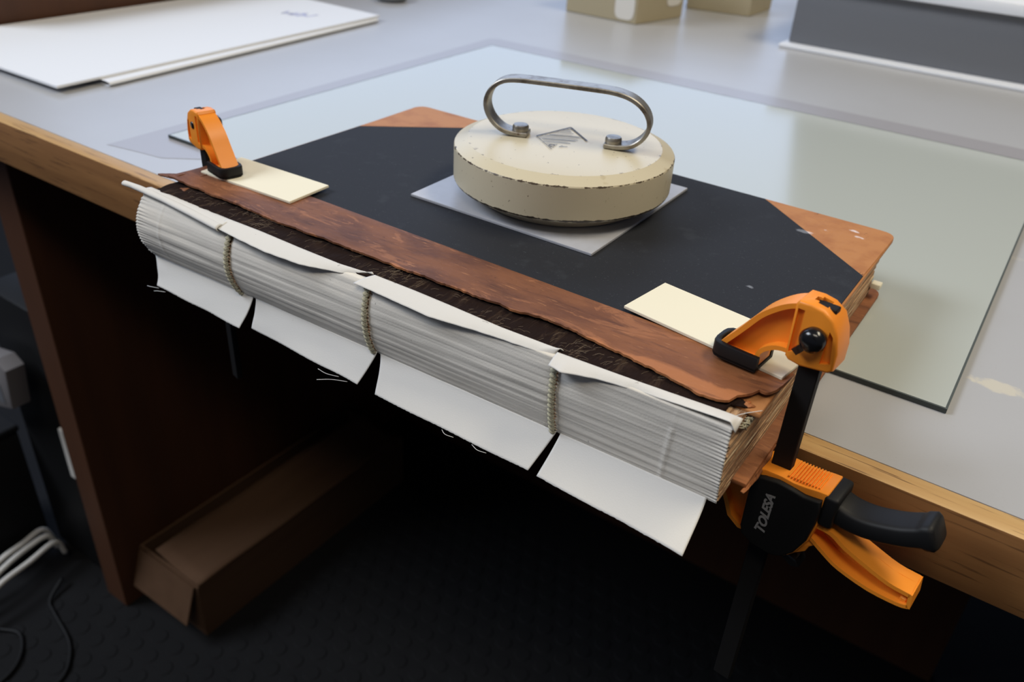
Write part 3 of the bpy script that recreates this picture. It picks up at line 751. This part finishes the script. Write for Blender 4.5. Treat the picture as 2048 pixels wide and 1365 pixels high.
        prism(b, sc([(12, -36.5), (17, -30), (22, -21), (26, -24), (22.5, -27.5), (21.5, -31), (17.5, -34.8), (14.5, -38.6)]), -.0062, .0062, .0010, 2)
        obj('trigger', b, 'orange', smooth=True, angle=.6, label='orange squeeze trigger', **k)
        b = B(); prism(b, sc([(8.5, -38.5), (14, -38), (18.5, -39.5), (20.5, -43), (17, -44.5), (12.5, -42)]), -.0050, .0050, .0010, 2)
        obj('release_lever', b, 'gloss', smooth=True, angle=.6, **k)
        cu = bpy.data.curves.new('t', 'FONT'); cu.body = 'TOLESA'; cu.size = .0062; cu.shear = .30; cu.extrude = .00008; cu.offset = .00022; cu.space_character = .98
        to = bpy.data.objects.new('t', cu); C.objects.link(to); bpy.context.view_layer.update()
        me = bpy.data.meshes.new_from_object(to.evaluated_get(bpy.context.evaluated_depsgraph_get())); bpy.data.objects.remove(to)
        xs = [v.co.x for v in me.vertices]; wid = max(xs)-min(xs); x0 = min(xs)
        for v in me.vertices:
            a = (v.co.x-x0)/wid; lx = a*.0222; ly = v.co.y*(1.18 if a < .17 else 1)
            # baseline runs up the cover, tops of letters to the left
            v.co = Vector((.0034+.0004*a-ly*.92, -.01128-v.co.z, -.0283+lx))
        me.materials.clear(); me.materials.append(mt('print'))
        o = bpy.data.objects.new('lettering', me); C.objects.link(o); o.parent = rt_; o['label'] = 'grey word TOLESA on black cover'
CB = (-.0565, -.0200, 0)
c1 = root('bar_clamp', 'near orange and black squeeze clamp with long handles at the right end of the book', 'clamp', CB, math.radians(-5), 'orange bar clamps')
make_clamp(c1, True)
c2_ = root('bar_clamp', 'far orange clamp head and black pad at the left end of the book', 'clamp', (-.4362, -.0195, .0063), math.radians(167), 'orange bar clamps')
make_clamp(c2_, False)
c2_.scale = (.87, .87, .87)
for ch in c2_.children:
    if ch.name.split('.')[0] in ('body', 'side_cover', 'lower_jaw') or (ch.name.startswith('jaw_pad') and ch.data.vertices[0].co.z < .01): ch.location.z = -.0070/.87

# ------------------------------------------------------------------ things at the back of the bench
mb_ = root('white_mount_board', 'large white board lying by the brown wall panel', 'board', (-.9, .3, .0035))
obj('board', prism(B(), [(-1.028, .071), (-.7722, .074), (-.7925, .525), (-1.028, .530)], .0052, .0075, axis='z'), 'white', mb_)
b = B()
random.seed(3)
for k in range(7):
    x0 = -.880+k*.0055; y0 = .446+k*.0012
    pts = [(x0+random.uniform(-.004, .004), y0+random.uniform(-.010, .012), .0077) for _ in range(4)]
    P = spline(pts, 4)
    for p, q in zip(P, P[1:]):
        if (Vector(q)-Vector(p)).length > 1e-5: quad(b, (p[0], p[1]), (q[0], q[1]), .0022, .0077)
obj('pencil_scribble', b, 'pencil', mb_, label='faint bluish handwriting')
fo = root('paper_folder', 'white folded sheet with a rounded edge jutting from under the large white board', 'folder', (-.84, .33, .0001))
def fol(u, v):
    y = .118+.400*v; xe = -.7600-.0280*v
    pts = [(-.99, .0006), (xe-.006, .0006), (xe-.0015, .0013), (xe, .0027), (xe-.0015, .0041), (xe-.006, .0047), (-.99, .0047)]
    i = min(int(u*6), 5); f = u*6-i
    return (pts[i][0]+(pts[i+1][0]-pts[i][0])*f, y, pts[i][1]+(pts[i+1][1]-pts[i][1])*f)
obj('sheet', sheet(B(), fol, 24, 4, .0003), 'white', fo, smooth=True, angle=.8)
def carton(name, label, p, q, r, h, lab):
    P = [Vector((*a, 0)) for a in (p, q, r)]; s = P[0]+P[2]-P[1]
    rt_ = root(name, label, 'box', ((P[0].x+P[2].x)/2, (P[0].y+P[2].y)/2, .0002), 0, 'small tan boxes')
    poly = [(v.x, v.y) for v in (P[0], P[1], P[2], s)]
    obj('carton', prism(B(), poly, .0003, h*.72, .0008, 1, 'z'), 'tan', rt_)
    c = (P[0]+P[2])/2; big = [(c.x+(x-c.x)*1.02, c.y+(y-c.y)*1.02) for x, y in poly]
    obj('lid', prism(B(), big, h*.62, h, .0008, 1, 'z'), 'tan', rt_)
    for (a, e, f0, f1, z0, z1) in lab:
        A, E = P[a], P[e]; d = (E-A).normalized(); n = Vector((d.y, -d.x, 0))*.0006; L = (E-A).length
        b = B(); c0 = A+d*L*f0+n; c1_ = A+d*L*f1+n; rr = (c1_-c0).length/2; pts = []
        nn = 24
        for k in range(nn):
            t = 2*PI*k/nn; e_ = .55
            pts.append((math.copysign(abs(math.cos(t))**e_, math.cos(t)), math.copysign(abs(math.sin(t))**e_, math.sin(t))))
        mid = (c0+c1_)/2
        b.faces.new([b.verts.new(mid+d*rr*x+Vector((0, 0, (z0+z1)/2+(z1-z0)/2*y))) for x, y in pts])
        obj('sticker', b, 'label', rt_, label='round white sticker')
carton('tan_box', 'near tan cardboard box with white stickers at the back of the bench', (-.6659, .7814), (-.550, .7754), (-.5283, .8769), .085, [(0, 1, .70, .97, .004, .040), (1, 2, .62, .95, .018, .05)])
carton('tan_box', 'farther tan cardboard box beyond the one with stickers', (-.5535, .9480), (-.4593, .9646), (-.4567, 1.0476), .085, [])
gd_ = root('glass_dish', 'small dark glass dish at the back edge of view', 'dish', (-.875, .640, 0))
obj('dish', lathe(B(), [(0, .0005), (.018, .0005), (.022, .003), (.024, .012), (.0225, .012), (.020, .004), (0, .003)], 32, (-.875, .640, 0)), 'dgrey', gd_, smooth=True)
ma_ = root('paper_trimmer', 'large dark grey case with white top and base at the back right', 'equipment', (-.05, .95, 0))
obj('base_plate', box(B(), (-.3560, .8040, .0002), (.55, 1.20, .0050), .0015, 2), 'white', ma_, smooth=True, angle=.6, label='white base plate')
obj('case', box(B(), (-.3490, .8200, .0050), (.54, 1.18, .0768), .002, 2), 'dgrey', ma_, smooth=True, angle=.6)
obj('top_plate', box(B(), (-.3560, .8080, .0768), (.55, 1.20, .0900), .002, 2), 'white', ma_, smooth=True, angle=.6, label='white top plate')

# ------------------------------------------------------------------ under the bench
cb = root('cardboard_box', 'long open brown cardboard box on the floor under the bench', 'box', (-.815, .30, -.75))
T = .004
x0, x1, y0, y1, z0, z1 = -.876, -.750, .096, .506, -.7495, -.655
obj('bottom', box(B(), (x0, y0, z0), (x1, y1, z0+T)), 'cardboard', cb)
obj('side', box(B(), (x0, y0, z0+T), (x0+T, y1, z1)), 'cardboard', cb); obj('side', box(B(), (x1-T, y0, z0+T), (x1, y1, z1)), 'cardboard', cb)
obj('end', box(B(), (x0+T, y0, z0+T), (x1-T, y0+T, z1)), 'cardboard', cb); obj('end', box(B(), (x0+T, y1-T, z0+T), (x1-T, y1, z1)), 'cardboard', cb)
def flp(u, v): return (x1-.088*u, y0+.002+(y1-y0-.004)*v, z1+.0005+.012*u-.004*math.sin(PI*u)+.002*ns(v*4, u))
obj('long_flap', sheet(B(), flp, 10, 20, .003), 'cardboard', cb, smooth=True)
def flp2(u, v): return (x0+.005+(x1-x0-.01)*u, y0-.0005-.020*v, z1-.002-.055*v)
obj('end_flap', sheet(B(), flp2, 4, 4, .003), 'cardboard', cb)
ct = root('computer_case', 'black computer case standing left of the brown side panel', 'computer', (-1.0, .108, -.75))
obj('case', box(B(), (-1.069, .075, -.742), (-.935, .142, -.30), .003, 2), 'black', ct, smooth=True, angle=.6)
for x, y in ((-1.05, .088), (-.95, .088), (-1.05, .130), (-.95, .130)): obj('foot', box(B(), (x-.008, y-.008, -.7498), (x+.008, y+.008, -.741), .001, 1), 'black', ct)
obj('trim_bar', box(B(), (-.9600, .0700, -.556), (-.9480, .0755, -.474), .001, 1), 'label', ct, label='pale vertical trim bar')
pb = root('paper_pack', 'white paper pack with printed grey patch standing on dark box at left', 'paper', (-1.0, .03, -.44))
obj('pack', prism(B(), [(-1.09, -.470), (-.985, -.435), (-.972, -.372), (-.99, -.362), (-1.09, -.385)], .035, .060, .002, 2), 'pack', pb, smooth=True, angle=.6)
obj('printed_patch', box(B(), (-1.030, .0343, -.432), (-.998, .0349, -.402)), 'dgrey', pb)
db = root('dark_storage_box', 'dark grey box standing on the floor at the far left', 'box', (-1.06, 0, -.75))
obj('carton', box(B(), (-1.20, -.02, -.7495), (-1.072, .066, -.53), .004, 2), 'floor', db, smooth=True, angle=.6)
obj('lid', box(B(), (-1.202, -.022, -.5305), (-1.070, .068, -.520), .002, 1), 'floor', db)
cols = [[(-1.035, -.075, -.742), (-1.040, -.055, -.715), (-1.0464, -.018, -.70), (-1.0530, .018, -.70), (-1.0575, .051, -.70), (-1.062, .064, -.735)],
        [(-1.010, -.090, -.742), (-1.022, -.060, -.712), (-1.030, -.020, -.70), (-1.040, .020, -.70), (-1.040, .048, -.70), (-1.045, .060, -.735)],
        [(-.985, -.100, -.742), (-.998, -.066, -.712), (-1.004, -.0409, -.70), (-1.012, .005, -.70), (-1.020, .048, -.70), (-1.026, .060, -.735)]]
for i, pts in enumerate(cols):
    o = obj('white_cable', tube(B(), spline([Vector(p)+Vector((0, 0, 0)) for p in pts], 6), .0040, 8), 'label', None, smooth=True)
    tag(o, ['white cable near the left edge, topmost of the three', 'white cable near the left edge, middle of the three', 'white cable near the left edge, lowest of the three'][i], 'cable', 'white cables on the floor')
cols = [[(-.985, .030, -.735), (-.97, .00, -.745), (-.9431, -.0092, -.746), (-.8808, -.0251, -.746), (-.8429, -.0553, -.746), (-.8423, -.0828, -.746), (-.87, -.12, -.746)], [(-1.02, -.0900, -.746), (-.9774, -.0677, -.746), (-.9484, -.0561, -.746), (-.9151, -.0736, -.746), (-.8975, -.1032, -.746), (-.90, -.15, -.746)]]
for i, pts in enumerate(cols):
    o = obj('black_cable', tube(B(), spline([Vector(p) for p in pts], 8), .0025, 8), 'black', None, smooth=True)
    tag(o, ['long black cable curving over the floor beside the cardboard box', 'short looped black cable in the lower left corner'][i], 'cable', 'black cables on the floor')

▶ **Work required**:
The lines from the top of the data above through the one holding "if ch.name.split('.')[0] in" are to be repeated exactly, and only those, with no pictures.

▶ **Result**:
Write part 3 of the bpy script that recreates this picture. It picks up at line 751. This part finishes the script. Write for Blender 4.5. Treat the picture as 2048 pixels wide and 1365 pixels high.
        prism(b, sc([(12, -36.5), (17, -30), (22, -21), (26, -24), (22.5, -27.5), (21.5, -31), (17.5, -34.8), (14.5, -38.6)]), -.0062, .0062, .0010, 2)
        obj('trigger', b, 'orange', smooth=True, angle=.6, label='orange squeeze trigger', **k)
        b = B(); prism(b, sc([(8.5, -38.5), (14, -38), (18.5, -39.5), (20.5, -43), (17, -44.5), (12.5, -42)]), -.0050, .0050, .0010, 2)
        obj('release_lever', b, 'gloss', smooth=True, angle=.6, **k)
        cu = bpy.data.curves.new('t', 'FONT'); cu.body = 'TOLESA'; cu.size = .0062; cu.shear = .30; cu.extrude = .00008; cu.offset = .00022; cu.space_character = .98
        to = bpy.data.objects.new('t', cu); C.objects.link(to); bpy.context.view_layer.update()
        me = bpy.data.meshes.new_from_object(to.evaluated_get(bpy.context.evaluated_depsgraph_get())); bpy.data.objects.remove(to)
        xs = [v.co.x for v in me.vertices]; wid = max(xs)-min(xs); x0 = min(xs)
        for v in me.vertices:
            a = (v.co.x-x0)/wid; lx = a*.0222; ly = v.co.y*(1.18 if a < .17 else 1)
            # baseline runs up the cover, tops of letters to the left
            v.co = Vector((.0034+.0004*a-ly*.92, -.01128-v.co.z, -.0283+lx))
        me.materials.clear(); me.materials.append(mt('print'))
        o = bpy.data.objects.new('lettering', me); C.objects.link(o); o.parent = rt_; o['label'] = 'grey word TOLESA on black cover'
CB = (-.0565, -.0200, 0)
c1 = root('bar_clamp', 'near orange and black squeeze clamp with long handles at the right end of the book', 'clamp', CB, math.radians(-5), 'orange bar clamps')
make_clamp(c1, True)
c2_ = root('bar_clamp', 'far orange clamp head and black pad at the left end of the book', 'clamp', (-.4362, -.0195, .0063), math.radians(167), 'orange bar clamps')
make_clamp(c2_, False)
c2_.scale = (.87, .87, .87)
for ch in c2_.children:
    if ch.name.split('.')[0] in ('body', 'side_cover', 'lower_jaw') or (ch.name.startswith('jaw_pad') and ch.data.vertices[0].co.z < .01): ch.location.z = -.0070/.87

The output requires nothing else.